Suppose there are $ N $ random variables $X_i\sim N(\mu_i,\sigma^2) $, where you only know $\sigma^2$. You do not know the underlying distribution of each $X_i $, and instead have a prior over $\mu_i $, which is $\mu_i\sim N(\mu_0,\sigma_0^2) $. You observe one realization of $ X_i$ for each $i $, and update your prior for each $i $, giving $ N $ posteriors $ \mu_i\mid X_i\sim N(\mu_i', \sigma'^{2})$. What is the probability distribution of the maximum order statistic of the updated posterior means $\mu_i'$?

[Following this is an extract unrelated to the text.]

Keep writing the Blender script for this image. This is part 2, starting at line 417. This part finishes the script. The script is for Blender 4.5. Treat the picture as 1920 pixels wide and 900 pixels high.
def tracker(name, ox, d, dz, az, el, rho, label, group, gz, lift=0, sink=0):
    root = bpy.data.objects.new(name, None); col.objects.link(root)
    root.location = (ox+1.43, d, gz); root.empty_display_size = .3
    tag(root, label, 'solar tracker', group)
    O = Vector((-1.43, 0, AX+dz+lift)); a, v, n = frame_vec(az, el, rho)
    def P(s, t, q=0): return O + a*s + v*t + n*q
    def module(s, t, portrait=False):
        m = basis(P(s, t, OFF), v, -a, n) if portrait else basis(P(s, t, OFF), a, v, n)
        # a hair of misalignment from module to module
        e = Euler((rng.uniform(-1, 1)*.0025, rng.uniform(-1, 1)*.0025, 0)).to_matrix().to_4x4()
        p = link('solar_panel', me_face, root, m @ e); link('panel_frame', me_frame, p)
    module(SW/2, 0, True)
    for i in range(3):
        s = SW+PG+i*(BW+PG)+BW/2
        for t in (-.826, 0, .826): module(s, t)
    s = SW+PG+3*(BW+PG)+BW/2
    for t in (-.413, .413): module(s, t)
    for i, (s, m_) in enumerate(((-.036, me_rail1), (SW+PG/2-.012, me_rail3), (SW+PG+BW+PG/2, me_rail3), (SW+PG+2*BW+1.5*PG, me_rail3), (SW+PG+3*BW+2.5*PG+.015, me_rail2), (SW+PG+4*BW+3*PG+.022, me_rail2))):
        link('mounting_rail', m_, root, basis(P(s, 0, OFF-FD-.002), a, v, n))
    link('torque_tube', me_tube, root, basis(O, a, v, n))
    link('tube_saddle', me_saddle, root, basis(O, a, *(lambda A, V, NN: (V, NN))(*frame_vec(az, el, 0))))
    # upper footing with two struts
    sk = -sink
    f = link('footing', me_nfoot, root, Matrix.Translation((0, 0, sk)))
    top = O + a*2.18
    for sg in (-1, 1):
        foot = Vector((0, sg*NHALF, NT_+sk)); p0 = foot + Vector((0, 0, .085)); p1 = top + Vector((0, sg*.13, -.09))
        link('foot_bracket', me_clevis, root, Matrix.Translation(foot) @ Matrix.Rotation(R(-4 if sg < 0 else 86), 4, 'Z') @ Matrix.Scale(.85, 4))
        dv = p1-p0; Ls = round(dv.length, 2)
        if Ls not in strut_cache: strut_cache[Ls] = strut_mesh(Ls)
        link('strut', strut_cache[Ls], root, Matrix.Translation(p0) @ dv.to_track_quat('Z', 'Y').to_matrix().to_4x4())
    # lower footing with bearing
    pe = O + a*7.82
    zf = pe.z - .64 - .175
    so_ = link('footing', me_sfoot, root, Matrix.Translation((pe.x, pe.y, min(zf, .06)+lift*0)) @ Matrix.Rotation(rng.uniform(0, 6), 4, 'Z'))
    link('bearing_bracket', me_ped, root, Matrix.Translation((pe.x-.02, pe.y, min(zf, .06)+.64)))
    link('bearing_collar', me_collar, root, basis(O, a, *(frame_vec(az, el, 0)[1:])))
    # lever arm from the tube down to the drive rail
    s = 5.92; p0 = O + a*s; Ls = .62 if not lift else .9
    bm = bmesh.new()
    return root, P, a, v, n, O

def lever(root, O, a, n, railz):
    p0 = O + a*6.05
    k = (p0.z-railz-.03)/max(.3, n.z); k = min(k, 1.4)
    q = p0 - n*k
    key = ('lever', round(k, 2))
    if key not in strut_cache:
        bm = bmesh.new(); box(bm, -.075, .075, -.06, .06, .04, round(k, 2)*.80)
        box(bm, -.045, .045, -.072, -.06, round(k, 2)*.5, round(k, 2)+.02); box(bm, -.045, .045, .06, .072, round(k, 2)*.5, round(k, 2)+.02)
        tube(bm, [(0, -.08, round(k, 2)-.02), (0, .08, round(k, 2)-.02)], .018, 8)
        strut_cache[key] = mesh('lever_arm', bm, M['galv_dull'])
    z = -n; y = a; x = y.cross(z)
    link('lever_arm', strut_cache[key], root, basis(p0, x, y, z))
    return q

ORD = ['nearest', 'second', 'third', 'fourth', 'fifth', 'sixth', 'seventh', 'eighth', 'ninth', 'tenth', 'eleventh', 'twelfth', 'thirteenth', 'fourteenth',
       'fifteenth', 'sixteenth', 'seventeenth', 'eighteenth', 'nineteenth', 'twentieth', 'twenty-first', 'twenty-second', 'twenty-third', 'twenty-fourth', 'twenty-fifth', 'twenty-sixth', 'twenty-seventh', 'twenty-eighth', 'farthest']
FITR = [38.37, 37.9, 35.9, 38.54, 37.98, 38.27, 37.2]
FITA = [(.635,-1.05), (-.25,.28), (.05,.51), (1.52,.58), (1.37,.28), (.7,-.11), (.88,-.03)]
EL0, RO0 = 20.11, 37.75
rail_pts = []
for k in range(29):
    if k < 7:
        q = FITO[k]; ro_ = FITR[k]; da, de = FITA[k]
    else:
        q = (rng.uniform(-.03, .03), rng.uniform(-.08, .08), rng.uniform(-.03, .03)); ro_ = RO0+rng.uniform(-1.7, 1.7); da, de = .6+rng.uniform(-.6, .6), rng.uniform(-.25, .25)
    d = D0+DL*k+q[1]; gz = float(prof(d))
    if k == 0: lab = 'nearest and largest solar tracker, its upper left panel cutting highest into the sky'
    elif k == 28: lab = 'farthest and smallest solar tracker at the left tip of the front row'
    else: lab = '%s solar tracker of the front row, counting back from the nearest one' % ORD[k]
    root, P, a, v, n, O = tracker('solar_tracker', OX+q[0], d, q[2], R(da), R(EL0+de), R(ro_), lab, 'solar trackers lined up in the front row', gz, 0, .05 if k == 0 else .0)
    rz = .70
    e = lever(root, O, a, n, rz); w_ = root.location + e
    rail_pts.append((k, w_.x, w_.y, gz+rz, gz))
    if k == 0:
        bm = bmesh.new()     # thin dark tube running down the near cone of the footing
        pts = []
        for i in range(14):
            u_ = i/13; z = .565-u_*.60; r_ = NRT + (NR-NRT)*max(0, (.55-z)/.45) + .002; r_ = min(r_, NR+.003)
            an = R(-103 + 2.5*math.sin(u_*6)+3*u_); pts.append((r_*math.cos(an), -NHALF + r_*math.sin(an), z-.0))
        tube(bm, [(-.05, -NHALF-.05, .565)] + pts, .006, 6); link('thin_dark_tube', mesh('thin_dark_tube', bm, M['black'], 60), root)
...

I know that we have $$\mu_i\mid X_i \sim N\left(\frac{X_i\sigma_0^2+\mu_0\sigma^2}{\sigma_0^2+\sigma^2},\frac{\sigma_0^2\sigma^2}{\sigma_0^2+\sigma^2}\right)\implies \mu_i'= \frac{X_i\sigma_0^2+\mu_0\sigma^2}{\sigma_0^2+\sigma^2}.$$ and we may write
$$ \mu_i\sim N(\mu_0,\sigma_0^2)\implies \mu_i=\mu_0+Z\sigma\implies X_i\sim N(\mu_0+Z\sigma_0,\sigma)\implies X_i=\mu_0+Z\sigma_0+Z\sigma, $$ where $Z\sim N(0,1)$. Does it suffice to simply write
\begin{align*}
\mu_i\mid X_i&= \frac{X_i\sigma_0^2+\mu_0\sigma^2}{\sigma_0^2+\sigma^2}+Z\left(\frac{\sigma_0\sigma}{\sqrt{\sigma_0^2+\sigma^2}}\right)\\
&= \frac{(\mu_0+Z\sigma_0+Z\sigma)\sigma_0^2+\mu_0\sigma^2}{\sigma_0^2+\sigma^2}+Z\left(\frac{\sigma_0\sigma}{\sqrt{\sigma_0^2+\sigma^2}}\right)\\
&=\frac{\mu_0\sigma_0^2+\mu_0\sigma^2}{\sigma_0^2+\sigma^2}+Z\left(\frac{\sigma_0^3}{\sigma_0^2+\sigma^2}\right)+Z\left(\frac{\sigma\sigma_0^2}{\sigma_0^2+\sigma^2}\right)+Z\left(\frac{\sigma_0\sigma}{\sqrt{\sigma_0^2+\sigma^2}}\right)\\&=\underbrace{\mu_0+Z\left(\frac{\sigma_0^3}{\sigma_0^2+\sigma^2}\right)+Z\left(\frac{\sigma\sigma_0^2}{\sigma_0^2+\sigma^2}\right)}_{\text{mean, } \mu_i'}+Z\left(\frac{\sigma_0\sigma}{\sqrt{\sigma_0^2+\sigma^2}}\right)\\\mu_i'&\sim N\left(\mu_0,\frac{\sigma_0^4}{\sigma_0^2+\sigma^2}\right)
\end{align*}
And then use that normal distribution in the canned formulas for order statistics?
You wrote $X_i\sim N(\mu_i, \sigma^2).$ I would write $X_i\mid \mu_i\sim N(\mu_i,\sigma^2)$ so as to distinguish between this and the marginal distribution of $X_i.$
You wrote $\mu_i\sim N(\mu_0,\sigma_0^2)$ but did not say that the $\mu_i$ are independent for all the different values of $i,$ but I will assume that that was intended.
You wrote $X_i = \mu_0 + Z\sigma_0 + Z\sigma.$ That is correct if the two $Z\text{s}$ are independent of each other. I might have called them $Z_1$ and $Z_2$ or something like that. Apparently you continue to follow that convention below that.
Since $\mu_i,\,i=1,\ldots,n$ are independent, so are $\operatorname E(\mu_i\mid X_i) = \dfrac{X_i\sigma_0^2+\mu_0\sigma^2}{\sigma_0^2+\sigma^2}, \, i=1,\ldots,n.$ Therefore $\mu_i,\,i=1,\ldots,n$ make up an i.i.d. sample from a certain normal distribution, which you found, so the "canned formulas for order statistics" will work.